Sim. Hoje, o fato de você conseguir vender não significa que vai receber. A liquidez deu uma tal enxugada que algumas empresas que estão muito alavancadas poderão ter sérios problemas de fluxo de caixa no curto prazo. O nosso cuidado está muito mais na seletividade da venda, mas não estamos deixando nossos clientes sem produto.
Vocês tem pressão de custos e vão aumentar os preços em quanto?
Reajustamos as tabelas a partir da última segunda-feira, em 15%. O dólar médio de R$ 2,20 é uma pressão muito grande. Hoje a grande maioria das matérias-primas que usamos para a produção de filmes plásticos é importada ou tem o câmbio como balizador de preço. O dólar subindo, mesmo com a previsão de queda dos produtos petroquímicos que deve ocorrer nos próximos meses, a pressão é de alta. A questão é saber o nível no qual o câmbio vai se estabilizar.
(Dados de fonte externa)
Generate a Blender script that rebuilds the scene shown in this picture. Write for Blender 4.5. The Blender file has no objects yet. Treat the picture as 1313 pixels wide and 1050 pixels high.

Como os clientes estão aceitando os aumentos de preços?
Está difícil. Há contratos que foram fechados no último trimestre para produtos que serão entregues na Páscoa de 2009. Esses acordos certamente terão de ser rediscutidos.
Como vocês trabalham com matéria-prima cotada em dólar, fizeram hedge (proteção)?
Não porque não era um cenário de alta do câmbio que se desenhava para o final do ano.
Qual era a previsão do dólar para dezembro de 2008 antes da crise?
Dólar de R$ 1,65 a R$ 1,70, no máximo.
Vocês chegaram a paralisar a produção?
Estamos estudando a possibilidade de fazer algumas paradas pontuais. Temos duas fábricas no Brasil e uma na Argentina. A situação da Argentina é preocupante porque a economia vem sendo desaquecida desde o início de maio. Seguramente, toda essa crise financeira terá um rescaldo maior lá. Por isso, vamos reduzir a produção naquele país em 20% a partir de segunda-feira.
E no Brasil?
Se o cenário não melhorar, não houver um arrefecimento do câmbio e não tivermos uma visão mais clara de quanto isso afetará a demanda interna, vamos tomar a decisão de fazer paradas estratégicas de 10 a 15 dias nos próximos meses.